The revival of a political economy is necessary that is on the brink of extinction in the German academic economic landscape. At the moment, this has hardly any chance in the foreseeable future. The “vast majority” of orthodox mainstream economists hardly notice heterodox approaches (in the sense of a plurality of economics). The way out of this situation cannot be the mere replacement of one paradigm with another. The questions are much too complex for that. Stimulating discussion of different social science theories and methods is imperative. This is true for heterodox traditions in the economy like (post-) Keynesian, evolutionary or Marxist approaches and also for organizational- and economic-sociological perspectives… I think the original neoclassical axiom that public goods belong in state hands is worth keeping. Unfortunately, this has fallen below the radar because of market-radical neoliberal policy. That a person has to work for himself and his family and not only think and act altruistically is also worth keeping.

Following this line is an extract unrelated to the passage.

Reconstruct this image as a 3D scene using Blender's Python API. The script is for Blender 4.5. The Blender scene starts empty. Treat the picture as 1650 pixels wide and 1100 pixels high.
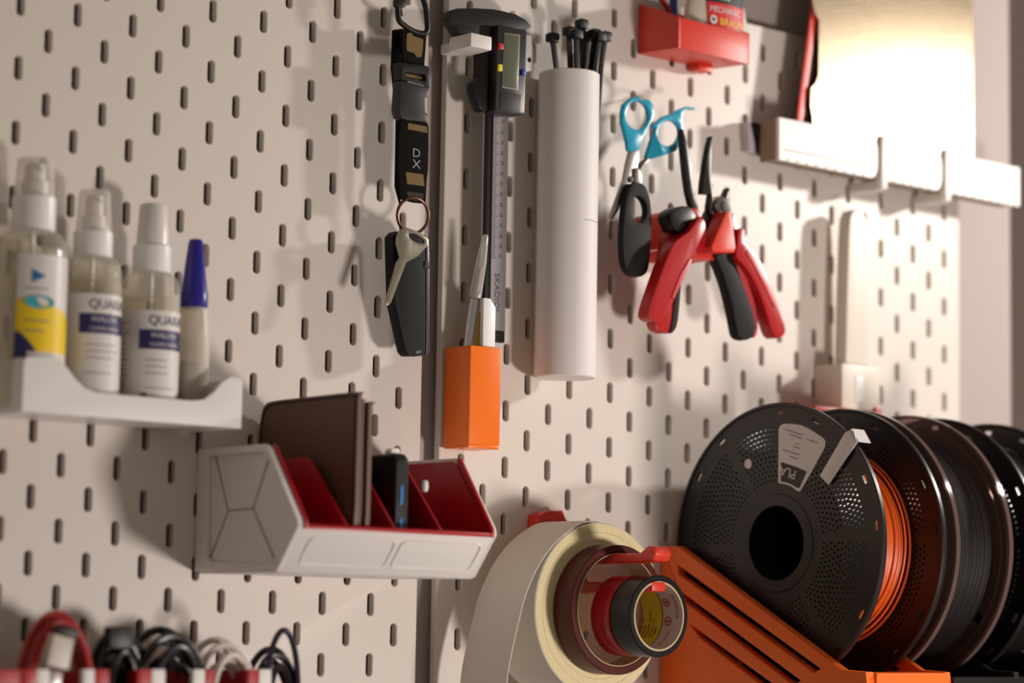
import bpy, bmesh, math, random
from mathutils import Vector, Matrix
random.seed(7)
SC = bpy.context.scene
COL = SC.collection
PI = math.pi

# ------------------------------------------------------------------ camera
# All lengths below are millimetres: X along the pegboard, d = distance out from its front face, Z up.
CAM = (-1060.68, 1324.54, -131.47)                    # X, d, Z
RIGHT = Vector((0.7562058, -0.6541145, 0.0169404))
DOWN = Vector((0.0865623, 0.0743434, -0.9934687))
FWD = Vector((0.6485829, 0.7527332, 0.1128405))
FPX = 4008.22
def V(X, d, Z): return Vector((X, -d, Z)) * 0.001
cd = bpy.data.cameras.new('camera'); cam = bpy.data.objects.new('camera', cd); COL.objects.link(cam)
m = Matrix.Identity(4)
for i, v in enumerate((RIGHT, -DOWN, -FWD)):
    for r in range(3): m[r][i] = v[r]
m.translation = V(*CAM)
cam.matrix_world = m
cd.sensor_width = 36; cd.lens = FPX / 1650 * 36
cd.clip_start = 0.05; cd.clip_end = 20
cd.dof.use_dof = True; cd.dof.focus_distance = 1.70; cd.dof.aperture_fstop = 3.7
SC.camera = cam

# ------------------------------------------------------------------ world, lamps, exposure
w = bpy.data.worlds.new('room_light'); SC.world = w; w.use_nodes = True
bg = w.node_tree.nodes['Background']; bg.inputs[0].default_value = (1.0, 0.85, 0.70, 1); bg.inputs[1].default_value = 0.20
def lamp(name, pos, aim, size, power, color):
    l = bpy.data.lights.new(name, 'AREA'); l.shape = 'DISK'; l.size = size; l.energy = power; l.color = color
    o = bpy.data.objects.new(name, l); COL.objects.link(o); o.location = V(*pos)
    o.rotation_euler = (V(*aim) - V(*pos)).to_track_quat('-Z', 'Y').to_euler(); return o
lamp('desk_lamp_light', (1005, 482, 383), (330, 0, 60), 0.07, 5.8, (1.0, 0.93, 0.86))
lamp('room_lamp_light', (350, 950, -330), (-60, 0, 0), 0.16, 6.7, (1.0, 0.90, 0.83))
SC.view_settings.view_transform = 'Standard'; SC.view_settings.look = 'None'
SC.view_settings.exposure = 0.0; SC.view_settings.gamma = 1.0; SC.view_settings.use_curve_mapping = False

# ------------------------------------------------------------------ helpers
def at(px, py, d):
    """point (X, Z) seen at photo pixel px,py when it is d mm in front of the board"""
    r = RIGHT * ((px - 825) / FPX) + DOWN * ((py - 550) / FPX) + FWD
    t = (CAM[1] - d) / r.y
    return (CAM[0] + r.x * t, CAM[2] + r.z * t)
def atX(px, py, X):
    """point (d, Z) seen at photo pixel px,py on the plane X"""
    r = RIGHT * ((px - 825) / FPX) + DOWN * ((py - 550) / FPX) + FWD
    t = (X - CAM[0]) / r.x
    return (CAM[1] - r.y * t, CAM[2] + r.z * t)
def tr(pts, d): return [at(x, y, d) for x, y in pts]
def cr(pts, off, s): return [(off[0] + x / s, off[1] + y / s) for x, y in pts]
def lin(h):
    h = h.lstrip('#'); c = [int(h[i:i + 2], 16) / 255 for i in (0, 2, 4)]
    return tuple(x / 12.92 if x <= 0.04045 else ((x + 0.055) / 1.055) ** 2.4 for x in c) + (1,)
def smooth(pts, n=5, closed=True):
    out = []; L = len(pts)
    rng = range(L) if closed else range(L - 1)
    for i in rng:
        g = (lambda k: Vector(pts[k % L])) if closed else (lambda k: Vector(pts[min(max(k, 0), L - 1)]))
        p0, p1, p2, p3 = g(i - 1), g(i), g(i + 1), g(i + 2)
        for k in range(n):
            t = k / n
            out.append(0.5 * ((2 * p1) + (p2 - p0) * t + (2 * p0 - 5 * p1 + 4 * p2 - p3) * t * t + (3 * p1 - p0 - 3 * p2 + p3) * t ** 3))
    if not closed: out.append(Vector(pts[-1]))
    return [tuple(p) for p in out]
def oval(cx, cz, rx, rz, n=32, rot=0):
    return [(cx + rx * math.cos(t) * math.cos(rot) - rz * math.sin(t) * math.sin(rot), cz + rx * math.cos(t) * math.sin(rot) + rz * math.sin(t) * math.cos(rot)) for t in [2 * PI * k / n for k in range(n)]]

MATS = {}
def mat(name, color, rough=0.5, metal=0.0, bump=0.0, scale=400, var=0.0, coat=0.0, spec=0.5, sss=0.0, detail=3, layer=False):
    if name in MATS: return MATS[name]
    m = bpy.data.materials.new(name); m.use_nodes = True; nt = m.node_tree; b = nt.nodes['Principled BSDF']
    c = lin(color) if isinstance(color, str) else color
    b.inputs['Base Color'].default_value = c; b.inputs['Roughness'].default_value = rough; b.inputs['Metallic'].default_value = metal
    b.inputs['Coat Weight'].default_value = coat; b.inputs['Specular IOR Level'].default_value = spec
    if sss: b.inputs['Subsurface Weight'].default_value = sss; b.inputs['Subsurface Scale'].default_value = 0.004
    tc = nt.nodes.new('ShaderNodeTexCoord'); nz = nt.nodes.new('ShaderNodeTexNoise')
    nz.inputs['Scale'].default_value = scale; nz.inputs['Detail'].default_value = detail
    nt.links.new(tc.outputs['Object'], nz.inputs['Vector'])
    if layer:   # fine printed layer lines
        wv = nt.nodes.new('ShaderNodeTexWave'); wv.bands_direction = 'Z'; wv.inputs['Scale'].default_value = 700
        nt.links.new(tc.outputs['Object'], wv.inputs['Vector'])
        bp = nt.nodes.new('ShaderNodeBump'); bp.inputs['Strength'].default_value = 0.12; bp.inputs['Distance'].default_value = 0.0002
        nt.links.new(wv.outputs['Fac'], bp.inputs['Height']); nt.links.new(bp.outputs['Normal'], b.inputs['Normal'])
    elif bump:
        bp = nt.nodes.new('ShaderNodeBump'); bp.inputs['Strength'].default_value = bump; bp.inputs['Distance'].default_value = 0.0005
        nt.links.new(nz.outputs['Fac'], bp.inputs['Height']); nt.links.new(bp.outputs['Normal'], b.inputs['Normal'])
    mx = nt.nodes.new('ShaderNodeMix'); mx.data_type = 'RGBA'
    v = max(var, 0.02)
    mx.inputs['A'].default_value = tuple(x * (1 - v) for x in c[:3]) + (1,); mx.inputs['B'].default_value = tuple(min(1, x * (1 + v)) for x in c[:3]) + (1,)
    nt.links.new(nz.outputs['Fac'], mx.inputs['Factor']); nt.links.new(mx.outputs['Result'], b.inputs['Base Color'])
    MATS[name] = m; return m
def clear(name, tint, opacity, rough=0.15, body=None):
    """clear or frosted plastic: part see-through, part glossy plastic"""
    if name in MATS: return MATS[name]
    m = bpy.data.materials.new(name); m.use_nodes = True; nt = m.node_tree; b = nt.nodes['Principled BSDF']; out = nt.nodes['Material Output']
    b.inputs['Base Color'].default_value = lin(body or tint); b.inputs['Roughness'].default_value = rough
    t = nt.nodes.new('ShaderNodeBsdfTransparent'); t.inputs[0].default_value = lin(tint)
    fr = nt.nodes.new('ShaderNodeLayerWeight'); fr.inputs['Blend'].default_value = 0.35
    mp = nt.nodes.new('ShaderNodeMapRange'); mp.inputs['To Min'].default_value = opacity; mp.inputs['To Max'].default_value = min(1, opacity + 0.55)
    mx = nt.nodes.new('ShaderNodeMixShader')
    nt.links.new(fr.outputs['Facing'], mp.inputs['Value']); nt.links.new(mp.outputs['Result'], mx.inputs['Fac'])
    nt.links.new(t.outputs[0], mx.inputs[1]); nt.links.new(b.outputs[0], mx.inputs[2]); nt.links.new(mx.outputs[0], out.inputs['Surface'])
    MATS[name] = m; return m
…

Capitalism is not “the end of history,” as the American Francis Fukuyama postulated in 1992 in a book with the same title. The system question is open! Jurgen Noffe (2018) said: “Nothing raises the system question as clearly as capital itself as long as working money is better than working persons and as long as an ever-smaller horde of large owners of capital and their helpers decide over the fate of the species.” Still, no one can predict when and how this will happen. A revolutionary upheaval cannot be expected soon given the political pecking order or hierarchy of power. Reforms aiming at overthrowing the system can and must be tackled. Mathias Greffrath names “offensive wage policy, offensive infrastructure policy, offensive education policy, offensive house building policy etc. The system can be driven to its limits with attacks on capital logic” (Greffrath 2017). This could happen in a longer transformational process through a mixed economy.